Domingo, 11 de diciembre de 2005 | Hoy
MAURICE BéJART: "CARTAS A UN JOVEN BAILARíN"
La edición en español de las Cartas a un joven bailarín trae al centro de la pista la capacidad poética y la rica experiencia de uno de los coreógrafos más destacados del mundo.
Por Juan Pablo Bertazza
Cartas a un joven bailarín
Maurice Béjart
Libros del Zorzal
64 páginas
Además de confesar que solamente podría creer en un dios que supiera bailar, en La gaya ciencia Nietzsche ubicaba a la danza en un lugar muy particular: “Entre los santos y las prostitutas, entre Dios y el mundo, está la danza”. En definitiva, lo que le estaba atribuyendo a la capacidad de bailar era la ruptura de la dicotomía occidental entre cuerpo y alma. Lo cual sólo puede ser comprendido por aquellos que en las fiestas no calientan las sillas ni permanecen estáticos con la mirada perdida y una copa en la mano. Sólo quienes son capaces de hacer propio el vértigo del baile, entienden que en la pista se confunden tanto el cielo y la tierra como la carne y el espíritu.
La edición en español de las Cartas a un joven bailarín es una buena ocasión para reflexionar sobre estas virtudes de la danza y prestar nuestra sensibilidad a un artista ecléctico por naturaleza que, con la excusa de facilitarle las cosas a un discípulo, logró configurar una obra de gran calidad poética en la que vuelca, además, la rica experiencia de sus viajes, sus múltiples lecturas y los vastos conocimientos sobre la filosofía y las religiones orientales.

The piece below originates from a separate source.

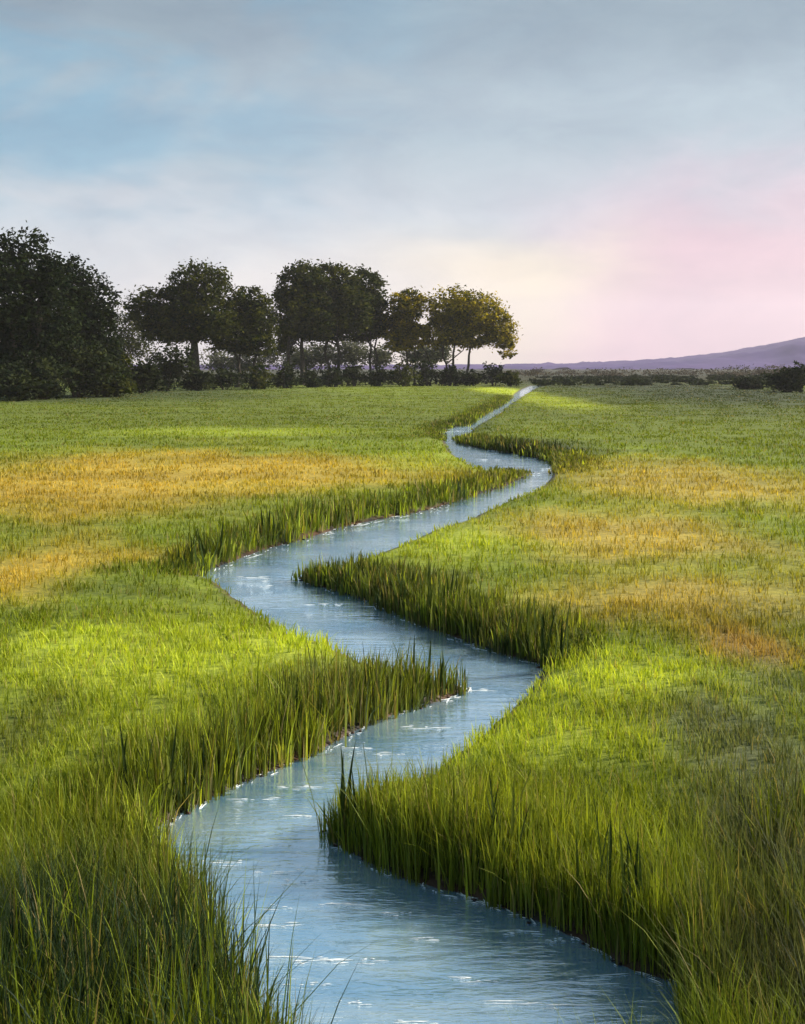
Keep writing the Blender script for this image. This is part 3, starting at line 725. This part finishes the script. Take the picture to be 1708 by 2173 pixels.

Las siete cartas que conforman el librito tienen un tono tan dulce como burlón, entre el Sócrates pedagógico y el paradójico Oscar Wilde, ya que Béjart además de su infatigable trabajo como bailarín y coreógrafo (fundó el Ballet de l’Etoile, el Ballet du XX siècle, que actualmente está celebrando sus cincuenta años de existencia y el Béjart Ballet Lausanne, uno de los más famosos del mundo), tuvo desde siempre la actitud de aquellos docentes que enseñan desde la marcha y con más preguntas que respuestas. Así lo expresa el mismo Béjart, nombrado Comandante de las Artes y las Letras por la embajada de Suiza, en la primera carta: “La danza cada mañana me hace preguntas y cuanto más avanzo menos sé”. La misma idea aparece en otra de sus cartas cuando cuenta la experiencia del encuentro con un maestro en la India (la región donde se encuentran todos los climas, todas las razas, todas las religiones, todas las culturas), quien le enseñó que su yoga era hacer la barra: “Haga entonces lo que llama barra por la belleza de la barra, sin pensar en la idea de progreso, pues sólo se progresa abandonando la idea de progreso”. La enseñanza entonces es un constante devenir. Justamente como la danza. Es que el bailarín es como Orfeo y su baile es como Eurídice. No se puede mirar para atrás. El que baila es un creador sin espejos retrovisores: si camina, su obra sigue en pie. Pero si se da vuelta para controlar algo, su baile (como Eurídice) finalmente se desvanece.
Así las cosas, Maurice le advierte a su alumno que, en la danza, hay que aprender a ser egoísta, ya que cada ser humano es el centro del mundo, y con más razón lo es el bailarín, quien, dondequiera que esté, siempre se encontrará en el centro del escenario. En una postura muy
nietzscheana también le habla de la verdadera libertad, que no consiste en esquivar las limitaciones sino en aprender a convivir con ellas, así como lo confirman las grandes obras de arte que fueron realizadas por encargo, tales como el techo de la Capilla Sixtina y las misas de Bach: “La disciplina resulta indispensable para encontrar al cabo de un camino de ascesis la verdadera libertad”.